:: EXERCISE DETAILS ::
Within the entries below, find the portion that opens with the line containing "1080 pixels high." and closes with the line containing "[.080, .072, .060], None)". Retype that portion exactly and only.

-=-=-

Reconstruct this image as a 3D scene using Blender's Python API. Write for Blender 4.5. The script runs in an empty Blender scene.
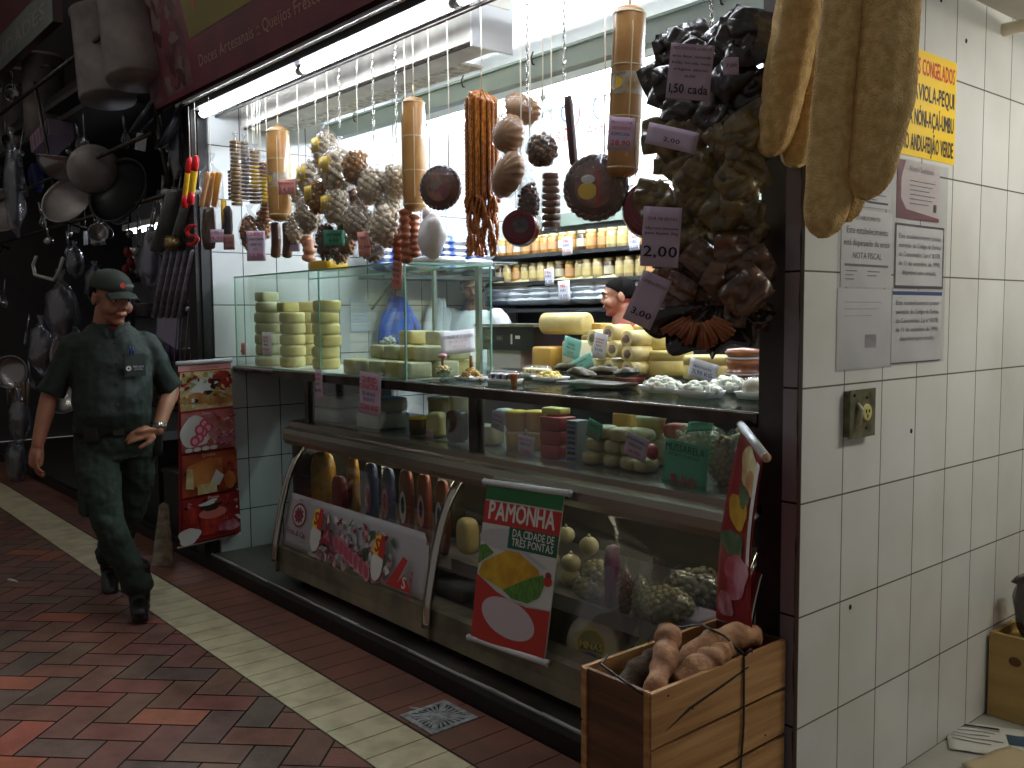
import bpy, math, random
from mathutils import Vector, Matrix, noise
from mathutils.geometry import tessellate_polygon
V = Vector
random.seed(7)
scn = bpy.context.scene
COL = scn.collection
PI = math.pi
# ---------------------------------------------------------------- camera
YAW, PIT, ROL, FPX, CAMH = 0.86740156, 0.07486637, 0.00752163, 915.7348, 1.5
fw = V((-math.sin(YAW)*math.cos(PIT), math.cos(YAW)*math.cos(PIT), -math.sin(PIT)))
rt = V((math.cos(YAW), math.sin(YAW), 0))
dn = fw.cross(rt)
rt, dn = rt*math.cos(ROL)+dn*math.sin(ROL), -rt*math.sin(ROL)+dn*math.cos(ROL)
cd = bpy.data.cameras.new('camera'); cam = bpy.data.objects.new('camera', cd); COL.objects.link(cam)
mw = Matrix.Identity(4)
for i in range(3):
    mw[i][0] = rt[i]; mw[i][1] = -dn[i]; mw[i][2] = -fw[i]
mw[2][3] = CAMH
cam.matrix_world = mw
cd.sensor_width = 36; cd.lens = FPX/1024*36; cd.clip_start = .02; cd.clip_end = 100
scn.camera = cam
EYE = V((0, 0, CAMH))
def ray(x, y): return rt*((x-512)/FPX) + dn*((y-384)/FPX) + fw
def P(x, y, Y):
    d = ray(x, y); return EYE + d*(Y/d.y)
def PX(x, y, X):
    d = ray(x, y); return EYE + d*(X/d.x)
def PZ(x, y, z):
    d = ray(x, y); return EYE + d*((z-CAMH)/d.z)
def ppm(p): return FPX/((V(p)-EYE).dot(fw))
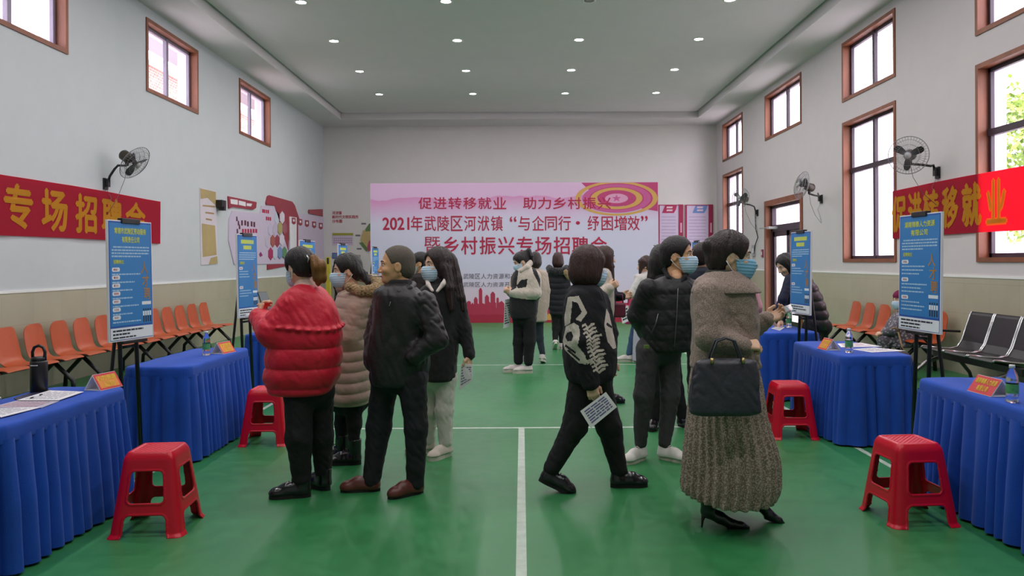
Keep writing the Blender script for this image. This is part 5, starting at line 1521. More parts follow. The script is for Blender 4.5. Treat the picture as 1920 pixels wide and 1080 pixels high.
p.top('coat', M_beige, p.puff(.082, .011), lambda sL, x, y, z: .006*(np.abs(np.sin(math.pi*sL/.085))**.6 - .5) + wr(x, y, z, .004), extra=hood)
p.bottom('leggings', M_blackpt)
rgn = np.random.RandomState(2)
furmod = lambda sL, x, y, z: .007*np.sin(150*x + 60*np.sin(40*z))*np.sin(140*z + 50*np.sin(35*y)) + .005*np.sin(230*y + 110*x)
M_fur = mat('tan_fur', '#a88c63', 0.95, 0.3, 40, bump=0.8, bscale=180, sheen=.4)
p.blob('fur_trim', M_fur, [([(654, 538, -.15), (676, 546, -.16), (700, 546, -.10), (711, 536, .0), (702, 524, .12), (676, 520, .16)], [.030, .040, .046, .044, .038, .030])], mod=furmod)
p.blob('scarf_collar', M_beige, [([(636, 540, -.03), (640, 548, .06)], [.03, .03])])
p.hair('cap', M_hairb, .015, locks=[([(664, 505, -.02), (680, 514, -.03), (690, 528, -.05)], [.04, .034, .026]), ([(630, 492, .07), (626, 520, .08), (630, 552, .08)], [.016, .016, .012])], low=-.085)
p.face(); p.mask()
p.shoe(0, 184, .26, 'boot', sole=.04, shaft=.10); p.shoe(1, 180, .255, 'boot', sole=.04, shaft=.10)

# ---- man in the black leather jacket
p = Person('man in a black leather jacket with cropped hair and a cigarette, walking left', 5.35, skin=M_skin2)
p.head(744, 497, 190, 0, hs=.262, neck=(752, 542, 0))
p.torso([(530, 726, 768, .10), (543, 706, 786, .15), (556, 702, 802, .18), (590, 700, 816, .19), (630, 693, 810, .185), (665, 688, 806, .18), (697, 695, 804, .175), (722, 700, 801, .165)])
p.arm([(798, 566, -.12), (820, 636, -.19), (778, 668, -.19)], [.080, .072, .060], None)
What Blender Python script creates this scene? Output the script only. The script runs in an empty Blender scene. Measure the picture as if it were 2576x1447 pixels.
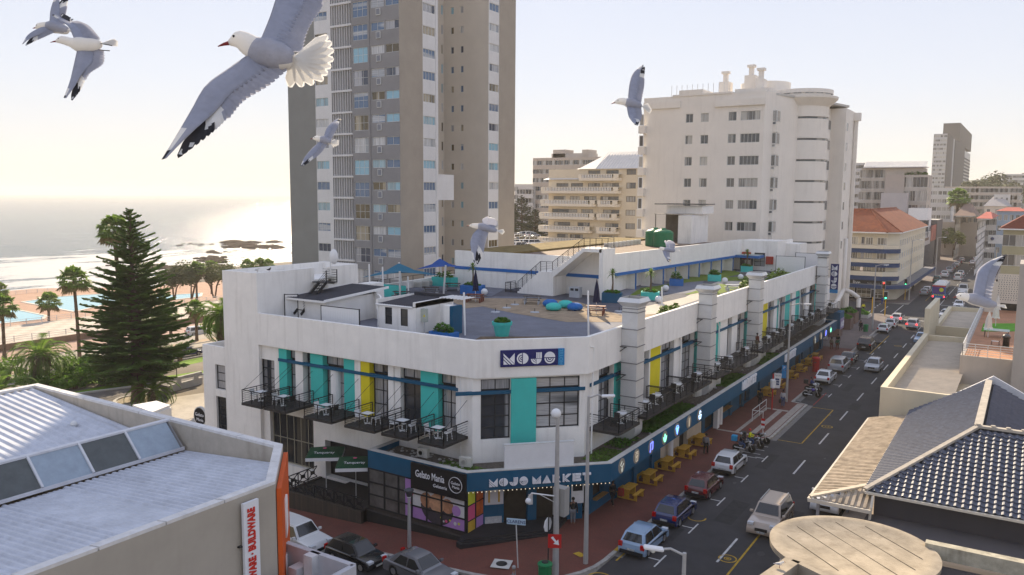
import bpy,bmesh,math,random
from mathutils import Vector,Matrix
random.seed(7)
R=math.radians
S=bpy.context.scene
COL=S.collection
# camera
F,CX,CY=2030.0,1288.0,723.5
PITCH,YAW,ROLL,CH=math.atan(232.5/2030.0),R(32.6),0.007,21.3
FW=Vector((-math.sin(YAW)*math.cos(PITCH),math.cos(YAW)*math.cos(PITCH),-math.sin(PITCH)))
RT=Vector((math.cos(YAW),math.sin(YAW),0));UP=RT.cross(FW)
CAMP=Vector((0,0,CH))
cd=bpy.data.cameras.new('camera');cam=bpy.data.objects.new('camera',cd);COL.objects.link(cam)
cd.sensor_width=36;cd.lens=F/2576*36;cd.clip_start=.1;cd.clip_end=40000
COSR,SINR=c_,s_=math.cos(ROLL),math.sin(ROLL)
r2=RT*c_+UP*s_;u2=UP*c_-RT*s_
cam.matrix_world=Matrix(((r2.x,u2.x,-FW.x,0),(r2.y,u2.y,-FW.y,0),(r2.z,u2.z,-FW.z,CH),(0,0,0,1)))
S.camera=cam
# light
SUN_EL,SUN_AZ=R(29),R(-38.6)
W=bpy.data.worlds.new('World');S.world=W;W.use_nodes=True
nt=W.node_tree;sk=nt.nodes.new('ShaderNodeTexSky');sk.sky_type='NISHITA';sk.sun_disc=False
sk.sun_elevation=SUN_EL;sk.sun_rotation=SUN_AZ;sk.air_density=1.0;sk.dust_density=.35;sk.ozone_density=1.6;sk.altitude=0
hz_=nt.nodes.new('ShaderNodeMix');hz_.data_type='RGBA';hz_.inputs['Factor'].default_value=.93
tcw=nt.nodes.new('ShaderNodeTexCoord');sx_=nt.nodes.new('ShaderNodeSeparateXYZ');nt.links.new(tcw.outputs['Generated'],sx_.inputs[0]);vr=nt.nodes.new('ShaderNodeValToRGB');nt.links.new(sx_.outputs['Z'],vr.inputs['Fac'])
ve=vr.color_ramp.elements;ve[0].position=0;ve[0].color=(.57,.545,.51,1);ve[1].position=.42;ve[1].color=(.40,.445,.585,1);v2=ve.new(.13);v2.color=(.51,.53,.585,1)
vs_=nt.nodes.new('ShaderNodeVectorMath');vs_.operation='SCALE';vs_.inputs['Scale'].default_value=10;nt.links.new(vr.outputs[0],vs_.inputs[0]);nt.links.new(vs_.outputs[0],hz_.inputs['B']);nt.links.new(sk.outputs[0],hz_.inputs['A']);nt.links.new(hz_.outputs['Result'],nt.nodes['Background'].inputs[0]);nt.nodes['Background'].inputs[1].default_value=.095
sl=bpy.data.lights.new('sun','SUN');so=bpy.data.objects.new('sun',sl);COL.objects.link(so)
sl.energy=5.0;sl.angle=R(.53);sl.color=(1,.83,.60)
sd=Vector((math.sin(SUN_AZ)*math.cos(SUN_EL),math.cos(SUN_AZ)*math.cos(SUN_EL),math.sin(SUN_EL)))
so.rotation_euler=sd.to_track_quat('Z','Y').to_euler();so.location=(0,0,90)
V=S.view_settings;V.view_transform='Standard';V.look='None';V.exposure=.75;V.gamma=1
S.render.engine='CYCLES';S.cycles.use_denoising=True;S.cycles.max_bounces=6;S.cycles.volume_bounces=1
S.cycles.caustics_reflective=False;S.cycles.caustics_refractive=False;S.cycles.volume_max_steps=64
# pixel -> place helpers (used to measure real positions)
def ray(p):
 x=p[0]-CX;y=CY-p[1]
 return FW*F+RT*(x*COSR-y*SINR)+UP*(x*SINR+y*COSR)
def K(x0,y0,s):return lambda x,y:((x0+x*s)*.644,(y0+y*s)*.644)
def G(p,z=0):r=ray(p);return CAMP+r*((z-CH)/r.z)
def XP(p,X):r=ray(p);return CAMP+r*(X/r.x)
def YP(p,Y):r=ray(p);return CAMP+r*(Y/r.y)
def PL(p,P0,n):r=ray(p);n=Vector(n);return CAMP+r*((Vector(P0)-CAMP).dot(n)/r.dot(n))
def PD(p,d):r=ray(p);return CAMP+r*(d/F)
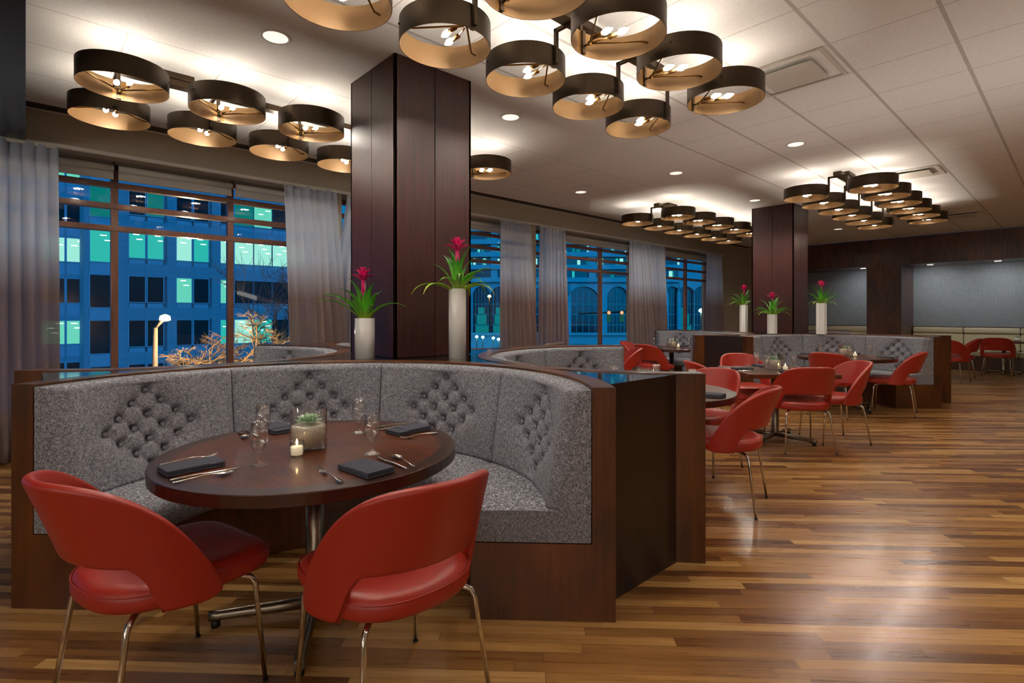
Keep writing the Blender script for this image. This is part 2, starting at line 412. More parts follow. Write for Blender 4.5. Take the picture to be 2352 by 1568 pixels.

-=-=-

:: COMPLETE RESPONSE ::
Keep writing the Blender script for this image. This is part 5, starting at line 1521. More parts follow. The script is for Blender 4.5. Treat the picture as 1920 pixels wide and 1080 pixels high.
p.top('coat', M_beige, p.puff(.082, .011), lambda sL, x, y, z: .006*(np.abs(np.sin(math.pi*sL/.085))**.6 - .5) + wr(x, y, z, .004), extra=hood)
p.bottom('leggings', M_blackpt)
rgn = np.random.RandomState(2)
furmod = lambda sL, x, y, z: .007*np.sin(150*x + 60*np.sin(40*z))*np.sin(140*z + 50*np.sin(35*y)) + .005*np.sin(230*y + 110*x)
M_fur = mat('tan_fur', '#a88c63', 0.95, 0.3, 40, bump=0.8, bscale=180, sheen=.4)
p.blob('fur_trim', M_fur, [([(654, 538, -.15), (676, 546, -.16), (700, 546, -.10), (711, 536, .0), (702, 524, .12), (676, 520, .16)], [.030, .040, .046, .044, .038, .030])], mod=furmod)
p.blob('scarf_collar', M_beige, [([(636, 540, -.03), (640, 548, .06)], [.03, .03])])
p.hair('cap', M_hairb, .015, locks=[([(664, 505, -.02), (680, 514, -.03), (690, 528, -.05)], [.04, .034, .026]), ([(630, 492, .07), (626, 520, .08), (630, 552, .08)], [.016, .016, .012])], low=-.085)
p.face(); p.mask()
p.shoe(0, 184, .26, 'boot', sole=.04, shaft=.10); p.shoe(1, 180, .255, 'boot', sole=.04, shaft=.10)

# ---- man in the black leather jacket
p = Person('man in a black leather jacket with cropped hair and a cigarette, walking left', 5.35, skin=M_skin2)
p.head(744, 497, 190, 0, hs=.262, neck=(752, 542, 0))
p.torso([(530, 726, 768, .10), (543, 706, 786, .15), (556, 702, 802, .18), (590, 700, 816, .19), (630, 693, 810, .185), (665, 688, 806, .18), (697, 695, 804, .175), (722, 700, 801, .165)])
p.arm([(798, 566, -.12), (820, 636, -.19), (778, 668, -.19)], [.080, .072, .060], None)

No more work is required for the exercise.